Wat Phrathat Doi Kongmu:
Wats at the top of hills and mountains seem to be the most desirable to get to. Noticing a glint up on the hilltop near the sky, I see the shiny gold of a chedi glistening in the sun, or illuminated at night, and it becomes a destination with an unknown path, and a glistening gold prize at the climax of the journey! So we set out in the morning and found the old stairs that walked us half of the way to our mountain pagoda, then followed the windy over-grown dirt trail that leads us to the new path - a pristine tile walkway that we later find brings you from the top to the bottom in maximum hiking comfort. It felt great to hike a little, and not think about riding hundreds of kilometers on a motorbike! 

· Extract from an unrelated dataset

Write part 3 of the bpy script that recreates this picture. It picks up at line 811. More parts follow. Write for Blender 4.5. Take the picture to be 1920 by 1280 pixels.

Nong Chong Kham Public Park:
Returning to our guesthouse after walking around the city for the past couple hours, we decide to take our activities to the fantastic park located out of the back gate of our "lakeside" guesthouse. A slackline - first 25ft, then 60ft long - a Ukulele, a sand-filled shaker egg, and Maddie's melodic voice began our backyard jam with soulful music and acrobatics, both on the line and off. We were first befriended by a Thai father who gazed curiously at us using the slacklining, and soon gifted us a bottle of his homemade Lao lao, a form of flavourful moonshine common in more rural parts of South East Asia, especially Thailand and Laos. Shortly after, we befriended a Thai fisherman who spoke in a thick Isan (Northern) accent who had just caught 3 fish in the lake - a lake where sometimes the fish swim belly up - and proceeded to help us drink up the recently gifted lao lao. He was very thirsty. At dark, I tore down my slackline, and saw Zack playing soccer with a local father and his two 10ish year old kids. One of them had just succeeded in getting the ball through the goal post past Zack, and I, thinking I was helping went to boot it back in their direction. My kick was a terrible one, and it veered hard left, bounced, bounced, bounced, and found its way into the lake where the fish sometimes swim belly up. Running to the edge of the lake, the ball was too far to reach by hand. I ran and grabbed the fishermans bamboo net, but it was too late. Someone in a neighboring house said they had a long bamboo pole, so we grabbed the 15ft long, 25lb pole, and ran to the fence bordering the lake. We were 5 feet shy of the ball, and it was drifting further away from us! I tried to offer the dad money to buy another one, but he refused and said it wasn't to worry about, and that this had happened a few times before. He may have just been acting polite, and I continued to feel terrible about my blunder. To make a long story short, some turbines started up in the lake, and suddenly the ball changed course, and within twenty minutes, we were able to fish it out with the long bamboo pole.  At this point it was time to celebrate with half a dozen different foods at the low priced night market surrounding half of the lake on Pradit Chong Kham Alley.